▼

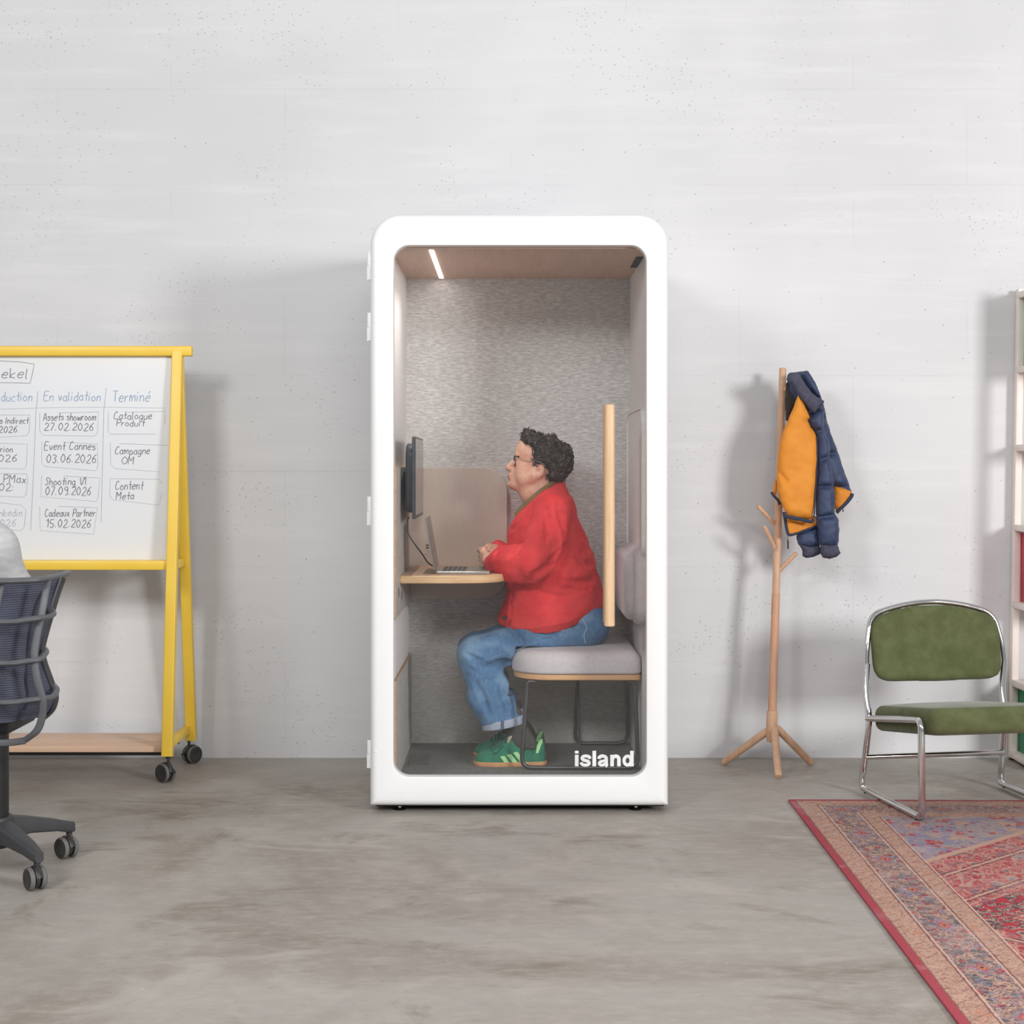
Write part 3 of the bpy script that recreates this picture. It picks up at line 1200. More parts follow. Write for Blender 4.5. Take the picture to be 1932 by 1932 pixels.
# ------------------------------------------------------------------ bench seat inside the booth
bench = thing('bench', 'lilac grey cushioned bench on dark tube legs inside the booth', 'bench', (0.25, 6.3, IZ0))
b = BM()
slab(b, 0.006, IX1 - 0.004, 5.985, 6.592, (0.15, 0.02, 0.02, 0.15), 0.447, 0.468, XY, 0.003, 12)
part('seat_board', b, PLY_SEAT, bench)
b = BM()
cushion(b, 0.0, IX1 - 0.003, 5.98, 6.594, (0.15, 0.03, 0.03, 0.15), 0.4695, 0.560, 0.012, 0.045, 0.014, XY, 12)
part('seat_cushion', b, LILAC, bench)
tr_ = 0.0085
for (d, xs, nm) in ((6.02, (0.060, 0.036, 0.515, 0.480), 'leg_frame'), (6.555, (0.283, 0.268, 0.494, 0.488), 'leg_frame')):
    b = BM()
    tl, bl, br_, trr = xs
    br_ = min(br_, IX1 - 0.012)
    zt, zb_ = 0.447, IZ0 + tr_
    pts = [(tl + 0.03, d, zt - tr_), (tl, d, zt - tr_), (bl, d, zb_), (br_, d, zb_), (trr, d, zt - tr_), (trr - 0.03, d, zt - tr_)]
    sweep(b, fillet(pts, 0.045, 7), tr_, 12)
    part('leg_frame', b, DARKG, bench)
b = BM()
sweep(b, fillet([(0.268, 6.3, 0.44), (0.268, 6.05, IZ0 + tr_), (0.268, 6.02, IZ0 + tr_)], 0.02), 0.006, 10)
part('leg', b, DARKG, bench)
b = BM()
box(b, 0.27, 0.47, 6.1, 6.5, 0.432, 0.447, 0.002)
part('mounting_plate', b, BLACKM, bench)

# ------------------------------------------------------------------ monitor, laptop, cable
mon = thing('monitor', 'slim black monitor mounted on the left wall of the booth above the desk', 'monitor', (-0.40, 6.18, 1.08))
b = BM()
sx = -0.372
slab(b, 5.90, 6.43, 1.078, 1.396, 0.008, sx - 0.012, sx, YZ, 0.0015)
cushion(b, 5.95, 6.38, 1.10, 1.37, 0.05, 0, 0.030, 0.001, 0.012, 0.006, lambda u, v, w: Vector((sx - 0.011 - w, u, v)))
part('housing', b, simple('graphite_plastic', (70, 76, 84), 0.35, c2=(62, 68, 76)), mon)
b = BM()
slab(b, 5.908, 6.422, 1.092, 1.388, 0.003, sx, sx + 0.0012, YZ, 0.0004)
part('screen', b, simple('dark_display_glass', (40, 42, 46), 0.12), mon)
b = BM()
box(b, IX0 + 0.022, sx - 0.03, 6.10, 6.22, 1.16, 1.26, 0.004)
part('wall_mount', b, BLACKM, mon)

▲

Write out the listing above again, exactly, but with no pictures in the copy.

Write part 3 of the bpy script that recreates this picture. It picks up at line 1200. More parts follow. Write for Blender 4.5. Take the picture to be 1932 by 1932 pixels.
# ------------------------------------------------------------------ bench seat inside the booth
bench = thing('bench', 'lilac grey cushioned bench on dark tube legs inside the booth', 'bench', (0.25, 6.3, IZ0))
b = BM()
slab(b, 0.006, IX1 - 0.004, 5.985, 6.592, (0.15, 0.02, 0.02, 0.15), 0.447, 0.468, XY, 0.003, 12)
part('seat_board', b, PLY_SEAT, bench)
b = BM()
cushion(b, 0.0, IX1 - 0.003, 5.98, 6.594, (0.15, 0.03, 0.03, 0.15), 0.4695, 0.560, 0.012, 0.045, 0.014, XY, 12)
part('seat_cushion', b, LILAC, bench)
tr_ = 0.0085
for (d, xs, nm) in ((6.02, (0.060, 0.036, 0.515, 0.480), 'leg_frame'), (6.555, (0.283, 0.268, 0.494, 0.488), 'leg_frame')):
    b = BM()
    tl, bl, br_, trr = xs
    br_ = min(br_, IX1 - 0.012)
    zt, zb_ = 0.447, IZ0 + tr_
    pts = [(tl + 0.03, d, zt - tr_), (tl, d, zt - tr_), (bl, d, zb_), (br_, d, zb_), (trr, d, zt - tr_), (trr - 0.03, d, zt - tr_)]
    sweep(b, fillet(pts, 0.045, 7), tr_, 12)
    part('leg_frame', b, DARKG, bench)
b = BM()
sweep(b, fillet([(0.268, 6.3, 0.44), (0.268, 6.05, IZ0 + tr_), (0.268, 6.02, IZ0 + tr_)], 0.02), 0.006, 10)
part('leg', b, DARKG, bench)
b = BM()
box(b, 0.27, 0.47, 6.1, 6.5, 0.432, 0.447, 0.002)
part('mounting_plate', b, BLACKM, bench)

# ------------------------------------------------------------------ monitor, laptop, cable
mon = thing('monitor', 'slim black monitor mounted on the left wall of the booth above the desk', 'monitor', (-0.40, 6.18, 1.08))
b = BM()
sx = -0.372
slab(b, 5.90, 6.43, 1.078, 1.396, 0.008, sx - 0.012, sx, YZ, 0.0015)
cushion(b, 5.95, 6.38, 1.10, 1.37, 0.05, 0, 0.030, 0.001, 0.012, 0.006, lambda u, v, w: Vector((sx - 0.011 - w, u, v)))
part('housing', b, simple('graphite_plastic', (70, 76, 84), 0.35, c2=(62, 68, 76)), mon)
b = BM()
slab(b, 5.908, 6.422, 1.092, 1.388, 0.003, sx, sx + 0.0012, YZ, 0.0004)
part('screen', b, simple('dark_display_glass', (40, 42, 46), 0.12), mon)
b = BM()
box(b, IX0 + 0.022, sx - 0.03, 6.10, 6.22, 1.16, 1.26, 0.004)
part('wall_mount', b, BLACKM, mon)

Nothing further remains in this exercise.